I'm not aware of anything about sexuality where Religion disagrees with scientific conclusions (unlike other topics like evolution or cosmology or archeology or textual analysis of "Holy Texts").
So, why include those elements, if Science has little to say about them, or if religion doesn't mind Science's conclusions?
What's missing from the picture is ideology: socialism, communism, libertarianism, objectivism, environmentalism, progressivism, etc. Those often imply strong positions on some of these issues, which may imply disagreement with religion. In fact, among all the competing ideologies that are supposed to tell us how man is supposed to live, which actions are to be praised and which are to be condemned, why single out religious ideologies? What makes them different from the others?
Religious ideologies tend to be older, and tend to imply a belief in the supernatural, but they still have many differences from each other, and much in common with more modern ideologies: they make people feel better about themselves, use the same group psychology levers, praise people for "believing" in claims of the ideology independently of the truth of the claims.

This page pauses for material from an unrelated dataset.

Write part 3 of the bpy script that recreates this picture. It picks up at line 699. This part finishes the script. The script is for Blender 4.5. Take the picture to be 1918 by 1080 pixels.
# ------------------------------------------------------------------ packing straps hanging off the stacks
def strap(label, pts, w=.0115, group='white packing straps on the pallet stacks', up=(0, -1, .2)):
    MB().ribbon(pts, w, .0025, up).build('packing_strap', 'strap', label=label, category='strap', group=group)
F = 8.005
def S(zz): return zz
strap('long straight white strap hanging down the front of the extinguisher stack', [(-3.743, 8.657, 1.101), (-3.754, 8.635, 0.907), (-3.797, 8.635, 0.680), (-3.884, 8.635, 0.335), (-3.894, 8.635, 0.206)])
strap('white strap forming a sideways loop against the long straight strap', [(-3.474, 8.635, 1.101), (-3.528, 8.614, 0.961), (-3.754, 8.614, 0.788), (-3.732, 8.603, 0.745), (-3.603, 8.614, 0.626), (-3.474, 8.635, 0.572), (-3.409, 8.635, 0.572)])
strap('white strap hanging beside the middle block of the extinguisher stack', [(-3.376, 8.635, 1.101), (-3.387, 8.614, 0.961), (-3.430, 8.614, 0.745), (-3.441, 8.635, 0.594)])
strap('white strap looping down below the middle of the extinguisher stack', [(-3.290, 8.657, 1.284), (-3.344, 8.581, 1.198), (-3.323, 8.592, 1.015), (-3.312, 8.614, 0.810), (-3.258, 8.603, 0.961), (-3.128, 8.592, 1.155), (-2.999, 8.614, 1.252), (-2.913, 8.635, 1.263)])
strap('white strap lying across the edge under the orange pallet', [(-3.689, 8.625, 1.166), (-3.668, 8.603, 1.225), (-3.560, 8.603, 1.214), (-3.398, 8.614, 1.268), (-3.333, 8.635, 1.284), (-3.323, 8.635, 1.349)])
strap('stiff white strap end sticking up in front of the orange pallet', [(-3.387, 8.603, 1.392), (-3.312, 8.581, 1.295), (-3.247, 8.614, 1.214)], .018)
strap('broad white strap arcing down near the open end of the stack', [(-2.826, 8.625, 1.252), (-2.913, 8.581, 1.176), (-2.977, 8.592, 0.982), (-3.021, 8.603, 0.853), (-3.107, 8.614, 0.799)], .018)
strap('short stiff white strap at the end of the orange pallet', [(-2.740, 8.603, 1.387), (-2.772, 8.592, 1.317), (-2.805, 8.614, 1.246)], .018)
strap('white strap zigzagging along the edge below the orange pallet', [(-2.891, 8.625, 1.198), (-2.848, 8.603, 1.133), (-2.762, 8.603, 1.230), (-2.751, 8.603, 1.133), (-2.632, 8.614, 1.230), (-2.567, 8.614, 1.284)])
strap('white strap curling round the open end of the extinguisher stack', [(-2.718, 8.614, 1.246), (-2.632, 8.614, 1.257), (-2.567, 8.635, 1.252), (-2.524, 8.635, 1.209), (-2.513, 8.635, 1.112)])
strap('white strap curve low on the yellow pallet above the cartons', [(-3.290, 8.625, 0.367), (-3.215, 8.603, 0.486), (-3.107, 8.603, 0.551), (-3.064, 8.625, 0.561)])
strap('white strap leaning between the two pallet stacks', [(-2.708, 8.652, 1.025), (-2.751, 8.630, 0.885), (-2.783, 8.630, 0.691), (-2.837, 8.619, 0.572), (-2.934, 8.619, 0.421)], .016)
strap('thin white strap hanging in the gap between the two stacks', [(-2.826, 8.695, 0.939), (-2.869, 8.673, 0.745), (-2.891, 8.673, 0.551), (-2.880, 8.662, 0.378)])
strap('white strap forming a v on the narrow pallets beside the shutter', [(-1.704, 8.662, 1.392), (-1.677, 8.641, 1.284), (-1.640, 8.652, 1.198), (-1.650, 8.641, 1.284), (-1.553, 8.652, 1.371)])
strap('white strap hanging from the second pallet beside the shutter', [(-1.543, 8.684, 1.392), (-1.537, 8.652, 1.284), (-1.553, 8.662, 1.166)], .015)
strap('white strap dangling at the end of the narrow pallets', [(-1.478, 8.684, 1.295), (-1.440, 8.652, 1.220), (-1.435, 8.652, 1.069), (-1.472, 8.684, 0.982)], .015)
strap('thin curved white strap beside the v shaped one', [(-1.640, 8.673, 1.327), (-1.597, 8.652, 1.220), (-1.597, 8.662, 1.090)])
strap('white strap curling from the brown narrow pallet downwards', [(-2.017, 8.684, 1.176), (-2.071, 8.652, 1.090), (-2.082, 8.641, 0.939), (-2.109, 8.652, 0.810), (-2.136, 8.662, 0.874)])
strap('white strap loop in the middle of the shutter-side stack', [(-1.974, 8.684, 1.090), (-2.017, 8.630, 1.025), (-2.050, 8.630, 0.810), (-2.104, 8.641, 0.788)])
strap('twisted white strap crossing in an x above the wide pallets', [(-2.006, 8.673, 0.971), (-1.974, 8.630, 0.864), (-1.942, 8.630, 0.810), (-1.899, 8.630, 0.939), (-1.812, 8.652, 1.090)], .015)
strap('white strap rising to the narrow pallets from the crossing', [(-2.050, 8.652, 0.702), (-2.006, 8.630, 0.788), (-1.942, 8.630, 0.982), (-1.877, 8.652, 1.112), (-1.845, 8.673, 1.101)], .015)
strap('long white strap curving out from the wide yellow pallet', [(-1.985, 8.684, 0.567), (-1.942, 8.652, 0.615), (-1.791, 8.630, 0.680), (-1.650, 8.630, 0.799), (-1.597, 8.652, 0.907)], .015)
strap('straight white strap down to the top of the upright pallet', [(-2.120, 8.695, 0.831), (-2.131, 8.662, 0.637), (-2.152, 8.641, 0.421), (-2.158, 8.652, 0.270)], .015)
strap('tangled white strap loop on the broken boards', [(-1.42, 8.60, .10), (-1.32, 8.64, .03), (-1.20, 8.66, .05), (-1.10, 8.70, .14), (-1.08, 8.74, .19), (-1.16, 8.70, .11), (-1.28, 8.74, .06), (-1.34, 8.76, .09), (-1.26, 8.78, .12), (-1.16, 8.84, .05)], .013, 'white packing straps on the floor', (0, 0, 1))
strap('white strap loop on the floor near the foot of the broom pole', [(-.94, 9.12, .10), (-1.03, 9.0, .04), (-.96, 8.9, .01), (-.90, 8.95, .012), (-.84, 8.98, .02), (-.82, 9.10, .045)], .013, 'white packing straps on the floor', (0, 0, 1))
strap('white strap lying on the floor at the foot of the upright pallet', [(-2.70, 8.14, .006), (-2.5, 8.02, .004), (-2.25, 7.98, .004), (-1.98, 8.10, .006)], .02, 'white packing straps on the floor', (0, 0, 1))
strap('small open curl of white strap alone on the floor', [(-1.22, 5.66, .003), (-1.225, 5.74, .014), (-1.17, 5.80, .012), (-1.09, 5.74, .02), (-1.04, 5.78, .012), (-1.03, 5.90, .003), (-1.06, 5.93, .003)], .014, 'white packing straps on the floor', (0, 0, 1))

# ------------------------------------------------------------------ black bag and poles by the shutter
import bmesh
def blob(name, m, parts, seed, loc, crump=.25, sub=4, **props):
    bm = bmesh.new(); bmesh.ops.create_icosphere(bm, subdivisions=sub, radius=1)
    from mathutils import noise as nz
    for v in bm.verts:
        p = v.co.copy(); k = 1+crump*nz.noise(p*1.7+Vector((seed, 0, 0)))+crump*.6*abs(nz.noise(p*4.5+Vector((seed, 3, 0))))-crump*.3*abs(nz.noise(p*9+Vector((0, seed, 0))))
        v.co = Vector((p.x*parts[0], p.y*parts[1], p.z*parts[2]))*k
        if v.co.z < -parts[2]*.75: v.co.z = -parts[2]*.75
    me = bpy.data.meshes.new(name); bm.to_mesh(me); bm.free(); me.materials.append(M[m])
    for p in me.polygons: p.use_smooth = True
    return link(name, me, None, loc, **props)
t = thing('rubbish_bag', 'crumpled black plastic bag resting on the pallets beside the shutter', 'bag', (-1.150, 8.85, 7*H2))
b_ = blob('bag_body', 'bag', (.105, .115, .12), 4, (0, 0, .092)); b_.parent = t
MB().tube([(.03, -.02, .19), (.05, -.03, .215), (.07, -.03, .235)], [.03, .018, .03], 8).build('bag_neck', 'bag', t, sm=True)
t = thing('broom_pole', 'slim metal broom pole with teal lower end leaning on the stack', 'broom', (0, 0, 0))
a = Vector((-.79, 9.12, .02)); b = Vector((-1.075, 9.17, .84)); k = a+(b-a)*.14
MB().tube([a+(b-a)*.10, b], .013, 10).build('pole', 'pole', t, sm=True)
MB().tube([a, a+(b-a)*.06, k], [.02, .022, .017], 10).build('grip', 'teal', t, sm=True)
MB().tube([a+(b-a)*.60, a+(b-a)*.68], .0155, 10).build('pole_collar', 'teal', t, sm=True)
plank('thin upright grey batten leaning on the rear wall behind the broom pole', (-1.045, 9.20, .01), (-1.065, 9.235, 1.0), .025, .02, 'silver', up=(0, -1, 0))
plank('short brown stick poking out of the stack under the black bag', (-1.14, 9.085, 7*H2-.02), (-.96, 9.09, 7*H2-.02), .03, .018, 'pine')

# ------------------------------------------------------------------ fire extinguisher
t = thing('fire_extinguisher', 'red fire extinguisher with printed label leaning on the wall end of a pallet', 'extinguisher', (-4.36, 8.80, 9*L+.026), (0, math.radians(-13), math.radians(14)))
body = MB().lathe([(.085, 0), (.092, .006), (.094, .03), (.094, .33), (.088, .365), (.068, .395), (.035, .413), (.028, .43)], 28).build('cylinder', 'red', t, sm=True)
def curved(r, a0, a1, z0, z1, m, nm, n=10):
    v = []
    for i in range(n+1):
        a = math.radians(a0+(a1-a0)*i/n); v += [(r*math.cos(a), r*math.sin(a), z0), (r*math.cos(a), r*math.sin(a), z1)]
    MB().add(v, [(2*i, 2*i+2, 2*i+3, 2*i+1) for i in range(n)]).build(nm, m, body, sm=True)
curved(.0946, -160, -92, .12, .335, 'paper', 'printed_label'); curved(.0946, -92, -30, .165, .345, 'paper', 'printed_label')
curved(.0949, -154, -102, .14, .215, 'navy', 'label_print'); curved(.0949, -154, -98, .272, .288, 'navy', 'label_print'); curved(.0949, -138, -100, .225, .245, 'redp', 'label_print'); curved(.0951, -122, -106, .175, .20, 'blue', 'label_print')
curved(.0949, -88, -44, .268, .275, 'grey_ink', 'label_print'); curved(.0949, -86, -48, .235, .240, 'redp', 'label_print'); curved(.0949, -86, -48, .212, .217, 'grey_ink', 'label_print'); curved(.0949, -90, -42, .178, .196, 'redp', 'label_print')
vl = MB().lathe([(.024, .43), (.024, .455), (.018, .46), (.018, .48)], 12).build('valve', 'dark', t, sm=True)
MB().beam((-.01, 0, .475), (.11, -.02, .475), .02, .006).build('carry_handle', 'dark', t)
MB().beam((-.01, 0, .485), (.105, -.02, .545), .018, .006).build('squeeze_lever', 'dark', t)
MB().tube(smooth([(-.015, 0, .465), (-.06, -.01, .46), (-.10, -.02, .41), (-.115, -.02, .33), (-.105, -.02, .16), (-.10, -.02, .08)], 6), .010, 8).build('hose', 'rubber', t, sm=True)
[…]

By comparison, science doesn't aim at telling us how to live any more than cooking does, it's just a set of techniques for figuring out true facts about the world.
Many of those supposed "points of disagreement between religion and Science" are actually points of disagreement between ideologies, some of which happen to be more compatible with science's conclusions than others. But if Catholicism disagrees with science about cosmology, and Objectivism doesn't, then that still doesn't tell us much about who is right when Catholicism and Objectivism disagree about Human Rights.
And many of the criticism of religion could be targeted at other ideologies too, who can also be dogmatic and intolerant of questioning. Singling out religion is unfair.
Replies from: jimrandomh↑ comment by jimrandomh · 2011-09-11T17:46:46.573Z · LW(p) · GW(p)
I'm not aware of any notorious insights science has brought us about morality or human rights or equality
What about the Milgram experiment? Its results seem to say something important about morality.
Replies from: Emile↑ comment by Emile · 2011-09-11T18:54:22.709Z · LW(p) · GW(p)
Agreed, there's some stuff in psychology that is interesting for morality (The Stanford Prison Experiment is a similar example), but it's very limited and ambiguous compared to the moral worldviews you get in religious or political literature.